What I found interesting about this section was the discussion of the Crusades. Crusaders operating under the principles of reconquering Palestine, seemed more interested in wealth and glory than any holy purpose. Venice illustrates these motives as they hung back wanting to maintain piece for trading reason and then chose to join the fight once it seemed as if the Crusaders would pull of the reconquest. This seems to be similar to what is happening today with our war in the Middle East, but instead of launching the war under religious pretenses, the war was launched as a human rights and freedom campaign. Do you think that the real reason that we are fighting wars in the middle east is because of human rights or is it more about capturing oil and controlling the land?

Blog 1- Before European Hegemony

Before European Hegemony by Janet Abu-Lughod, discusses 13th century world economics. She talks about the world system being centered primarily in the middle and far east, while Europe was a minor player at best. Abu-Lughod's main thesis is that although Europe utlimately became the dominant hegemon in world economics, there was no inherent reason for why this should have become the case. She begins with a look at Europe and their position in the world. With the fall of the Roman Empire, northwestern Europe sufferred through a period of invasions and isolation known as the Dark Ages. The eastern and southern parts of Europe, although affected by the Roman Empire's collapse, did not go through the same process as northwest Europe. Italy was able to keep its contacts alive with the rest of the world.

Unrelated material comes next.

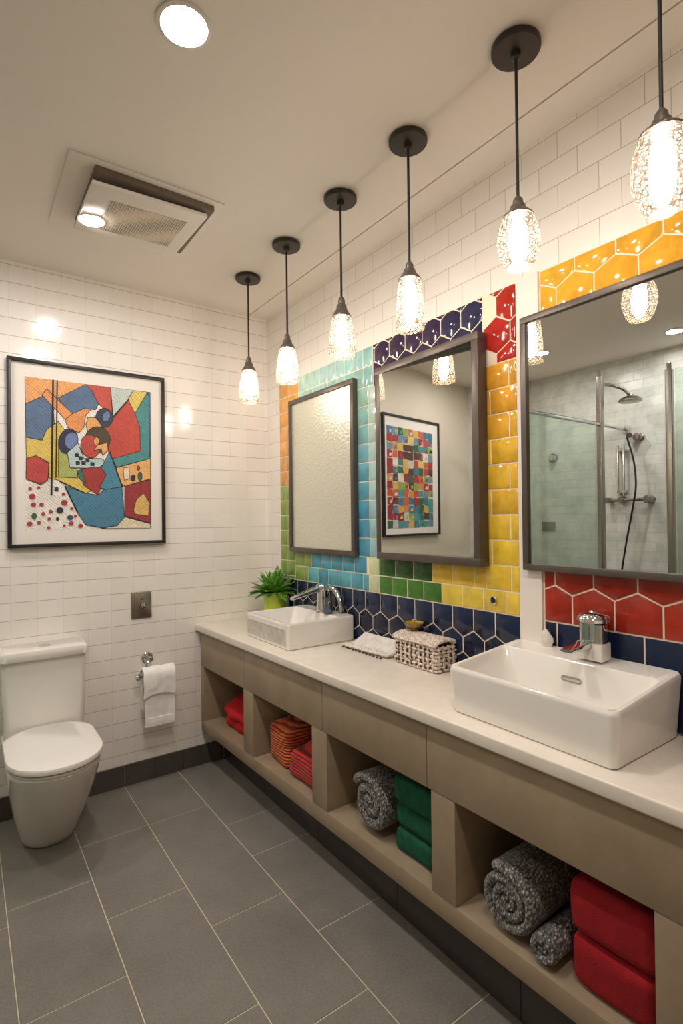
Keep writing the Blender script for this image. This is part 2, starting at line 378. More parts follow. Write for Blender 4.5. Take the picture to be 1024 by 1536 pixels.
ART=[('F0A24A',[(0.001,1.011),(0.454,1.004),(0.439,0.989),(0.243,0.883),(0.171,0.707),(0.129,0.871),(0.004,0.821)]),
('577396',[(0.004,0.821),(0.136,0.887),(0.203,0.838),(0.213,0.697),(0.149,0.653),(0.12,0.59),(0.006,0.604)]),
('DDBE2C',[(0.006,0.604),(0.12,0.59),(0.156,0.666),(0.242,0.725),(0.294,0.664),(0.284,0.478),(0.418,0.377),(0.503,0.265),(0.447,0.246),(0.24,0.33),(0.168,0.343),(0.168,0.447),(0.077,0.487),(0.008,0.466)]),
('A9B24A',[(0.242,0.581),(0.292,0.532),(0.381,0.416),(0.388,0.35),(0.24,0.351)]),
('557498',[(0.243,0.883),(0.454,1.001),(0.501,0.962),(0.555,0.872),(0.531,0.829),(0.437,0.828),(0.346,0.773),(0.309,0.79)]),
('CC4630',[(0.454,1.004),(0.656,1.001),(0.669,0.793),(0.61,0.833),(0.555,0.872),(0.501,0.962)]),
('C3CFC8',[(0.656,1.001),(0.849,1.0),(0.799,0.923),(0.674,0.794)]),
('DDC148',[(0.849,1.0),(0.974,0.999),(0.944,0.931),(0.861,0.833),(0.802,0.927)]),
('3E9394',[(0.974,0.999),(0.999,0.999),(0.994,0.511),(0.686,0.431),(0.657,0.495),(0.908,0.561),(0.903,0.735),(0.861,0.833)]),
('CB3F2B',[(0.802,0.927),(0.861,0.833),(0.903,0.735),(0.908,0.561),(0.662,0.493),(0.63,0.549),(0.647,0.633),(0.592,0.705)]),
('3F6FA0',[(0.965,0.997),(1.001,0.997),(0.996,0.526),(0.986,0.525),(0.986,0.97)]),
('EE9438',[(0.157,0.934),(0.349,0.786),(0.294,0.742),(0.122,0.89)]),
('EA9038',[(0.294,0.742),(0.349,0.786),(0.437,0.828),(0.496,0.829),(0.452,0.782),(0.437,0.7),(0.398,0.659),(0.309,0.69)]),
('3A4258',[(0.674,0.785),(0.669,0.76),(0.656,0.738),(0.637,0.721),(0.614,0.712),(0.588,0.709),(0.565,0.716),(0.546,0.729),(0.535,0.75),(0.529,0.773),(0.535,0.795),(0.546,0.817),(0.566,0.834),(0.59,0.844),(0.614,0.847),(0.637,0.841),(0.657,0.828),(0.669,0.808)]),
('6B7FB0',[(0.647,0.782),(0.641,0.77),(0.63,0.759),(0.619,0.754),(0.607,0.751),(0.597,0.754),(0.588,0.76),(0.585,0.77),(0.583,0.783),(0.587,0.795),(0.595,0.809),(0.604,0.818),(0.615,0.825),(0.627,0.828),(0.637,0.825),(0.646,0.818),(0.651,0.808),(0.651,0.795)]),
('F0A648',[(0.452,0.715),(0.467,0.77),(0.529,0.775),(0.577,0.724),(0.545,0.668),(0.467,0.676)]),
('2E3348',[(0.388,0.587),(0.376,0.557),(0.358,0.533),(0.332,0.515),(0.307,0.509),(0.282,0.513),(0.26,0.526),(0.247,0.548),(0.24,0.575),(0.243,0.606),(0.255,0.634),(0.274,0.658),(0.297,0.676),(0.322,0.682),(0.348,0.68),(0.37,0.666),(0.385,0.645),(0.391,0.616)]),
('6D7FB6',[(0.388,0.596),(0.381,0.577),(0.368,0.56),(0.351,0.549),(0.334,0.545),(0.316,0.546),(0.302,0.556),(0.292,0.571),(0.287,0.588),(0.289,0.608),(0.297,0.629),(0.311,0.645),(0.326,0.655),(0.344,0.661),(0.361,0.658),(0.376,0.65),(0.386,0.635),(0.39,0.616)]),
('B4CCCD',[(0.307,0.518),(0.39,0.59),(0.435,0.485),(0.575,0.491),(0.614,0.466),(0.543,0.42),(0.327,0.417)]),
('2A3038',[(0.366,0.515),(0.393,0.514),(0.393,0.493),(0.366,0.494)]),
('2A3038',[(0.396,0.497),(0.423,0.495),(0.423,0.474),(0.396,0.475)]),
('2A3038',[(0.373,0.463),(0.402,0.46),(0.4,0.44),(0.373,0.441)]),
('2A3038',[(0.418,0.464),(0.447,0.463),(0.447,0.441),(0.418,0.443)]),
('2A3038',[(0.45,0.486),(0.477,0.485),(0.477,0.463),(0.45,0.464)]),
('2A3038',[(0.487,0.46),(0.516,0.459),(0.516,0.437),(0.487,0.439)]),
('54432F',[(0.649,0.626),(0.642,0.594),(0.624,0.564),(0.595,0.542),(0.561,0.529),(0.526,0.528),(0.492,0.537),(0.465,0.556),(0.447,0.583),(0.442,0.612),(0.449,0.645),(0.465,0.673),(0.494,0.696),(0.528,0.709),(0.563,0.712),(0.597,0.704),(0.625,0.685),(0.644,0.658)]),
('C43C29',[(0.556,0.592),(0.561,0.564),(0.555,0.537),(0.541,0.514),(0.519,0.499),(0.496,0.491),(0.469,0.494),(0.445,0.506),(0.425,0.525),(0.413,0.55),(0.41,0.577),(0.415,0.604),(0.428,0.627),(0.449,0.643),(0.474,0.65),(0.501,0.649),(0.524,0.637),(0.545,0.618)]),
('F0B055',[(0.513,0.542),(0.545,0.585),(0.624,0.604),(0.63,0.549),(0.583,0.513),(0.575,0.56)]),
('EE9A3C',[(0.561,0.611),(0.56,0.602),(0.555,0.594),(0.548,0.587),(0.54,0.583),(0.531,0.583),(0.523,0.585),(0.518,0.591),(0.513,0.599),(0.511,0.608),(0.513,0.618),(0.518,0.626),(0.524,0.633),(0.533,0.637),(0.541,0.637),(0.55,0.634),(0.556,0.629),(0.56,0.62)]),
('AE2822',[(0.415,0.41),(0.511,0.428),(0.59,0.424),(0.615,0.377),(0.573,0.3),(0.548,0.234),(0.43,0.304)]),
('2E7463',[(0.381,0.396),(0.418,0.41),(0.449,0.314),(0.403,0.343)]),
('3D82A2',[(0.284,0.293),(0.447,0.246),(0.548,0.234),(0.588,0.273),(0.701,0.289),(0.743,0.297),(0.765,0.054),(0.699,0.019),(0.57,0.008),(0.445,0.03),(0.378,0.117)]),
('3E8CA4',[(0.612,0.275),(0.556,0.287),(0.615,0.377),(0.573,0.424),(0.639,0.538),(0.703,0.428),(0.738,0.297)]),
('EDAE50',[(0.689,0.428),(0.994,0.511),(0.992,0.361),(0.767,0.301),(0.738,0.318)]),
('2F6A4E',[(0.918,0.377),(0.918,0.366),(0.915,0.357),(0.91,0.349),(0.903,0.346),(0.896,0.345),(0.89,0.349),(0.886,0.355),(0.883,0.365),(0.881,0.376),(0.883,0.386),(0.886,0.396),(0.891,0.402),(0.896,0.406),(0.903,0.406),(0.91,0.404),(0.915,0.397),(0.918,0.388)]),
('352F2A',[(0.819,0.377),(0.856,0.381),(0.856,0.346),(0.819,0.341)]),
('F4D8B0',[(0.755,0.431),(0.806,0.44),(0.806,0.355),(0.762,0.343)]),
('B84028',[(0.9,0.436),(0.898,0.429),(0.896,0.424),(0.893,0.421),(0.89,0.419),(0.885,0.419),(0.881,0.42),(0.878,0.424),(0.876,0.429),(0.875,0.435),(0.876,0.44),(0.878,0.445),(0.881,0.45),(0.885,0.452),(0.89,0.452),(0.893,0.451),(0.896,0.447),(0.898,0.441)]),
('A3252D',[(0.767,0.301),(0.992,0.355),(0.989,0.035),(0.765,0.089)]),
('DDB14A',[(0.841,0.137),(0.868,0.209),(0.928,0.254),(0.986,0.18),(0.971,0.087),(0.849,0.102)]),
('EAD9B4',[(0.765,0.081),(0.989,0.03),(0.986,-0.004),(0.57,0.001),(0.699,0.019)]),
('C4362D',[(0.008,0.466),(0.077,0.487),(0.168,0.44),(0.161,0.33),(0.11,0.3),(0.006,0.332)]),
('221E1C',[(0.198,1.005),(0.211,1.005),(0.193,0.227),(0.179,0.227)]),
('221E1C',[(0.23,1.005),(0.24,1.005),(0.225,0.345),(0.216,0.345)]),
('221E1C',[(0.24,0.33),(0.447,0.249),(0.447,0.241),(0.24,0.322)]),
('221E1C',[(0.284,0.293),(0.292,0.295),(0.388,0.117),(0.38,0.117)]),
('221E1C',[(0.639,0.541),(0.649,0.542),(0.752,0.297),(0.742,0.291)]),
('221E1C',[(0.802,0.93),(0.812,0.93),(0.678,0.785),(0.668,0.789)]),
('B3242E',[(0.048,0.269),(0.045,0.264),(0.038,0.26),(0.029,0.258),(0.023,0.262),(0.019,0.269),(0.023,0.276),(0.029,0.28),(0.038,0.28),(0.045,0.276)]),
('B3242E',[(0.105,0.277),(0.104,0.272),(0.097,0.268),(0.09,0.268),(0.083,0.271),(0.082,0.277),(0.083,0.283),(0.09,0.287),(0.097,0.287),(0.104,0.283)]),
('B3242E',[(0.07,0.219),(0.066,0.209),(0.055,0.202),(0.04,0.201),(0.028,0.207),(0.024,0.218),(0.028,0.229),(0.04,0.236),(0.055,0.237),(0.066,0.23)]),
('B3242E',[(0.075,0.166),(0.072,0.157),(0.061,0.152),(0.051,0.152),(0.041,0.157),(0.038,0.166),(0.041,0.174),(0.051,0.179),(0.061,0.179),(0.072,0.174)]),
('B3242E',[(0.13,0.166),(0.127,0.157),(0.119,0.153),(0.109,0.153),(0.1,0.157),(0.097,0.166),(0.1,0.174),(0.109,0.178),(0.119,0.178),(0.127,0.174)]),
('B3242E',[(0.289,0.238),(0.285,0.231),(0.279,0.227),(0.27,0.227),(0.265,0.231),(0.262,0.237),(0.265,0.244),(0.27,0.246),(0.279,0.248),(0.285,0.244)]),
('B3242E',[(0.307,0.18),(0.302,0.168),(0.289,0.162),(0.274,0.162),(0.262,0.168),(0.257,0.179),(0.262,0.191),(0.274,0.198),(0.29,0.198),(0.302,0.191)]),
('B3242E',[(0.196,0.121),(0.193,0.113),(0.184,0.109),(0.174,0.109),(0.168,0.113),(0.164,0.121),(0.168,0.128),(0.176,0.132),(0.184,0.132),(0.193,0.128)]),
('B3242E',[(0.141,0.105),(0.139,0.098),(0.13,0.094),(0.12,0.094),(0.114,0.098),(0.11,0.105),(0.114,0.112),(0.12,0.117),(0.13,0.117),(0.139,0.112)]),
('B3242E',[(0.048,0.04),(0.043,0.031),(0.035,0.026),(0.023,0.027),(0.013,0.032),(0.009,0.04),(0.013,0.05),(0.023,0.055),(0.035,0.055),(0.043,0.05)]),
('B3242E',[(0.11,0.046),(0.107,0.039),(0.098,0.035),(0.09,0.035),(0.082,0.039),(0.08,0.047),(0.082,0.054),(0.09,0.058),(0.1,0.058),(0.107,0.054)]),
('B3242E',[(0.181,0.071),(0.179,0.066),(0.173,0.062),(0.164,0.062),(0.157,0.066),(0.156,0.071),(0.157,0.077),(0.164,0.081),(0.173,0.081),(0.179,0.077)]),
('B3242E',[(0.353,0.04),(0.348,0.031),(0.339,0.026),(0.326,0.026),(0.317,0.031),(0.314,0.04),(0.317,0.048),(0.327,0.054),(0.339,0.054),(0.348,0.048)]),
('B3242E',[(0.292,0.024),(0.29,0.019),(0.284,0.016),(0.277,0.016),(0.272,0.02),(0.269,0.024),(0.272,0.03),(0.277,0.034),(0.284,0.034),(0.29,0.03)]),
('B3242E',[(0.38,0.09),(0.376,0.083),(0.37,0.081),(0.361,0.081),(0.354,0.083),(0.353,0.09),(0.354,0.096),(0.361,0.1),(0.37,0.1),(0.376,0.096)]),
('B3242E',[(0.423,0.023),(0.42,0.015),(0.41,0.011),(0.398,0.011),(0.39,0.015),(0.386,0.023),(0.39,0.031),(0.4,0.036),(0.41,0.036),(0.42,0.031)]),
('B3242E',[(0.178,0.013),(0.176,0.007),(0.169,0.004),(0.161,0.004),(0.154,0.008),(0.152,0.013),(0.154,0.019),(0.161,0.023),(0.169,0.023),(0.176,0.019)]),
('B3242E',[(0.349,0.14),(0.348,0.135),(0.341,0.132),(0.334,0.132),(0.327,0.135),(0.326,0.14),(0.327,0.145),(0.334,0.149),(0.341,0.149),(0.348,0.145)]),
('2A3A5E',[(0.24,0.271),(0.237,0.261),(0.23,0.256),(0.22,0.256),(0.211,0.261),(0.208,0.271),(0.211,0.28),(0.22,0.285),(0.23,0.285),(0.237,0.28)]),
('23302C',[(0.274,0.129),(0.269,0.117),(0.255,0.11),(0.24,0.11),(0.226,0.117),(0.221,0.129),(0.226,0.141),(0.24,0.149),(0.257,0.149),(0.269,0.143)]),
('2E6B4C',[(0.08,0.092),(0.075,0.078),(0.066,0.07),(0.055,0.071),(0.045,0.078),(0.041,0.092),(0.045,0.104),(0.055,0.112),(0.066,0.112),(0.077,0.104)]),
('2F4F80',[(0.349,0.079),(0.344,0.07),(0.332,0.063),(0.317,0.063),(0.306,0.07),(0.302,0.079),(0.306,0.09),(0.319,0.096),(0.332,0.096),(0.344,0.09)]),
('23302C',[(0.242,0.071),(0.24,0.063),(0.233,0.059),(0.226,0.059),(0.22,0.063),(0.218,0.071),(0.221,0.079),(0.226,0.083),(0.233,0.083),(0.24,0.078)])]
XW, YB, ZC, XL, YF = 1.567, 2.978, 2.664, -1.24, -1.3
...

In particular, Genoa,Venice and other coastal city-states kept in close contact with members of different nations and was able to serve a crucial link between Europe and the middle eastern system. The crusades also played a large role in world economics and politics in the 13th century. These holy wars helped to expand European horizons and increase trading prospects. As Europe began to re-emerge from the Dark Ages, trading opportunities became more numerous. First the fairs of Champagne and Brie provided the biggest trading opportunity. The fairs began at first to be as periodic markets but eventually evolved into sites of continuous trading. With the evolution of the markets, it became important to implement bankers to oversee currency exchange, credit, record keeping and establish a system of security for the merchants traveling to and from the fairs.

The Italians were extremely important to operations of the fairs. Because of their crafty business skills and goods obtained through their contacts with the middle and far east, they increased the popularity and relevance of the mrkets. The markets here declined as a result of the Flemish controversy, annexation and the discovery of a new Atlantic sea route that bypassed France. Soon after, the trading towns of Ghent and Bruges emerged and developd the new locale for the fairs. However, just like the Champagne and Brie, these fairs eventually collapsed and gave way to maritime trade. The decline of these fairs were due to a combination of factors as well, but the biggest one seemed to be the Black Death, which claimed appoximately 40-50% of Europe's population and important trading centers like Italy, France, and Flanders were hit the hardest. In summary Europe's venture into the world system was effected by economic, political and natural varibales that impacted the population and trading abilities.

What I found intersting is that the author shows that Champagne and Bruges and other trading towns did not necessarily deserve to fail, but the political and natural occurrences decided their fate. This she says, is the same case for the fall of economic centers in China and other eastern countries of the world system. I find her take on European hegemony quite refreshing. Instead of advocating that Europe was somehow innately "better" than the world powers of the middle and far east,and therefore, naturally assumed a dominat role, she believes hegemony was a consequence of many factors and the west came to dominate because the circumstances were right at the time for the west. I am a senior this year and I have never had a course that told both the European and the eastern perspectives. Why does western academia tend to ignore the role and importance of the east when teaching its students world history?